* **EXERCISE DIRECTIONS**: Check the listing below for lines that hold "scene". How many are there? Please give only the number.

_____

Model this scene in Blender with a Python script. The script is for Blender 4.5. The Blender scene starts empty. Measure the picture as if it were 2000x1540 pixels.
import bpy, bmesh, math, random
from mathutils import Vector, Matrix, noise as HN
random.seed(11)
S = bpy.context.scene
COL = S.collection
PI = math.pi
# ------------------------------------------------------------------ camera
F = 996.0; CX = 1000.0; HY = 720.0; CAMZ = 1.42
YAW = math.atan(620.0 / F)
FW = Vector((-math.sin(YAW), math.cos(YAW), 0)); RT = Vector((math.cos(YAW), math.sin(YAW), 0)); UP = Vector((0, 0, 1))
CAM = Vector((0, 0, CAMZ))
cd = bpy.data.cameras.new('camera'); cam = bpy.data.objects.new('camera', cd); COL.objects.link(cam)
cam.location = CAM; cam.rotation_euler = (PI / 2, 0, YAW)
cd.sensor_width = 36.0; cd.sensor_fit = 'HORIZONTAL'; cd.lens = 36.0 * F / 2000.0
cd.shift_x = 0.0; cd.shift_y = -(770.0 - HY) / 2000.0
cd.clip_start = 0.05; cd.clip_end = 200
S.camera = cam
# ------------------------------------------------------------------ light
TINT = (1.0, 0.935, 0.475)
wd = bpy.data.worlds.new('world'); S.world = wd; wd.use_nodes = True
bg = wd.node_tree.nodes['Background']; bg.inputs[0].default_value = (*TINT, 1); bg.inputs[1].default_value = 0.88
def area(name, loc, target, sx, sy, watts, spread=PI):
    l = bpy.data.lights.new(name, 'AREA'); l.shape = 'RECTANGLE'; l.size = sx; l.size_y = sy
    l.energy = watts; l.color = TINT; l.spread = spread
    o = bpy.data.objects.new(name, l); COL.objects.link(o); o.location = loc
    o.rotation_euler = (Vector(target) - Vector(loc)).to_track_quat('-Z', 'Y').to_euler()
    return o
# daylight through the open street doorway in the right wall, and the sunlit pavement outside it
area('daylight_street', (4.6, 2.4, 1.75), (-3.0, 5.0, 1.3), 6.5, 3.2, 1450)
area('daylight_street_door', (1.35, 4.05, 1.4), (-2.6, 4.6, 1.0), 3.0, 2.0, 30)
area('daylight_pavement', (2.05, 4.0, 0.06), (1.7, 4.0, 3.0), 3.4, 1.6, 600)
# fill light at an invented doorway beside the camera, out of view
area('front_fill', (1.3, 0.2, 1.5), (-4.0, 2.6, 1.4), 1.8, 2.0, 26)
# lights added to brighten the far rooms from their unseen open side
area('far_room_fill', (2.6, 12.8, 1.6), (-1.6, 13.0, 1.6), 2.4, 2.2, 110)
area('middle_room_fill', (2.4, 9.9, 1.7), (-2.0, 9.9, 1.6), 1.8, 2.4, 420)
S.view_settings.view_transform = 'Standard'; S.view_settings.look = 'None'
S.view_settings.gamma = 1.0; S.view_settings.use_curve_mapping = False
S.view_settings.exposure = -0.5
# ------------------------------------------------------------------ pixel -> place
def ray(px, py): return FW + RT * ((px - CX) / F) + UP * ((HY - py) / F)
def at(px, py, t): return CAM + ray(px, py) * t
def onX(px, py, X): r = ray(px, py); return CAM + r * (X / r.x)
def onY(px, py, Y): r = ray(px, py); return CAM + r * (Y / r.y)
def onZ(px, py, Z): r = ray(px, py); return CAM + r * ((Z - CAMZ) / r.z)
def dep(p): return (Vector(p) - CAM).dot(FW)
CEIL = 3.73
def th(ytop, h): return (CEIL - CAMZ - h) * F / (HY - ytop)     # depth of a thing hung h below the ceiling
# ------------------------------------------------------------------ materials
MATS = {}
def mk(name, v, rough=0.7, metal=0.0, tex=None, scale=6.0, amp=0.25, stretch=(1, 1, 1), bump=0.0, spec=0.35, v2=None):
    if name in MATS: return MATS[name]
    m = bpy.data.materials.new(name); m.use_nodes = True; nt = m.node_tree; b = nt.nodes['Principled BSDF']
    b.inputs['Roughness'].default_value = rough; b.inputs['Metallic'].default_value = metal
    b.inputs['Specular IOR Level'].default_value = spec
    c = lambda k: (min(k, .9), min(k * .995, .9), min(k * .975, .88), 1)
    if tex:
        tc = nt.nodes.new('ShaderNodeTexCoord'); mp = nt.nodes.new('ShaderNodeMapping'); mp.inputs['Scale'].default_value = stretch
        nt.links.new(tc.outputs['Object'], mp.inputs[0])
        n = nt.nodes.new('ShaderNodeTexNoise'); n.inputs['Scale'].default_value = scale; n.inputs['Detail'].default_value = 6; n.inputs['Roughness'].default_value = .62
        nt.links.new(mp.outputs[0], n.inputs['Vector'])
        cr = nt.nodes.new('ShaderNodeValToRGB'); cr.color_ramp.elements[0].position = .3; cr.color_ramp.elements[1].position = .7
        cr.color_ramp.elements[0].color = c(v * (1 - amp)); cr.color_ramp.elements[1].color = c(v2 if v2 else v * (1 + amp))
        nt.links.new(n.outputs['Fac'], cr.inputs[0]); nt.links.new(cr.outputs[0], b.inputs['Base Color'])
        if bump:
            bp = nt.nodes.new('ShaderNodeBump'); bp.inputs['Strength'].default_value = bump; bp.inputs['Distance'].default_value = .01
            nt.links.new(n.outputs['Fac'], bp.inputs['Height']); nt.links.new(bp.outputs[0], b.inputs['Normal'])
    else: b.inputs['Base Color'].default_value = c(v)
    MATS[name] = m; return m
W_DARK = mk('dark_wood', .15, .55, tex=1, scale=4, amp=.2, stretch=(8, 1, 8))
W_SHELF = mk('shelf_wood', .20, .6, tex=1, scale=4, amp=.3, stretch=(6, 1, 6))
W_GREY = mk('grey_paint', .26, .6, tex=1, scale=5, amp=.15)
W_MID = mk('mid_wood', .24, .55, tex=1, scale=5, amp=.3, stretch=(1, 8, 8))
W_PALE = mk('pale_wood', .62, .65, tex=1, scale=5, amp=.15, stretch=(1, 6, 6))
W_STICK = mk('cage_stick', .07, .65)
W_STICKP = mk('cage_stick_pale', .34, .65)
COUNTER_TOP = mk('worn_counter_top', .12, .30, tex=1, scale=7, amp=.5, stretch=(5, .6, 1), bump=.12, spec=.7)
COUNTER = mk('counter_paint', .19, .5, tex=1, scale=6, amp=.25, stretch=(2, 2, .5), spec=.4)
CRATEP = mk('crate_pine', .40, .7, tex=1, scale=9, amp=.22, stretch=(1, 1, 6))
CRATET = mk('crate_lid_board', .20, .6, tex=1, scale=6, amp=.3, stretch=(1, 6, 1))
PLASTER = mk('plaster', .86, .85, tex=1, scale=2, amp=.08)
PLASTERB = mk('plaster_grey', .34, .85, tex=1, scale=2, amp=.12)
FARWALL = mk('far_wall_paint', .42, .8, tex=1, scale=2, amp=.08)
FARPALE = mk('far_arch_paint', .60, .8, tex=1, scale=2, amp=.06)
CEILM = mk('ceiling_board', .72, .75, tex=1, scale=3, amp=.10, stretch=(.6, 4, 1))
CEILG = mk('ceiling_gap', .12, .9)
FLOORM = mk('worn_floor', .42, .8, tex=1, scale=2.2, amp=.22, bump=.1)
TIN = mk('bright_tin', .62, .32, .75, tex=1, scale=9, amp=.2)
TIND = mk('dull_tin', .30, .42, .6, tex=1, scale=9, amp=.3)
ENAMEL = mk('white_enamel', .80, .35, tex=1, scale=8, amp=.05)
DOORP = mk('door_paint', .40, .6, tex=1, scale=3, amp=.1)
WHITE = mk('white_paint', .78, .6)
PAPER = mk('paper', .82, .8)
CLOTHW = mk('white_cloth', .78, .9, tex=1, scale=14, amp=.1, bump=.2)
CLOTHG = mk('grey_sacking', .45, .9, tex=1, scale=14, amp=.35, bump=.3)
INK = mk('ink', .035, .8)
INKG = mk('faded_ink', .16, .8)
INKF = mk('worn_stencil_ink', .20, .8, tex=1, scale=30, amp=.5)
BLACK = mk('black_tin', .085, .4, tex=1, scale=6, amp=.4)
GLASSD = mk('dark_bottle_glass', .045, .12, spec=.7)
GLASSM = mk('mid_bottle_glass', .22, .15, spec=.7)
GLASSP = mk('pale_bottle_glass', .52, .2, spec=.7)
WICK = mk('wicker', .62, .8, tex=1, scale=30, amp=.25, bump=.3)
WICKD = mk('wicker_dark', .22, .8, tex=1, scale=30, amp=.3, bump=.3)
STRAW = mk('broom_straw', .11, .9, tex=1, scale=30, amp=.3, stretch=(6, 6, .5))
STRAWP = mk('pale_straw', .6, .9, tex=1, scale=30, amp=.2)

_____

* **ANSWER FOR THE TASK**: 2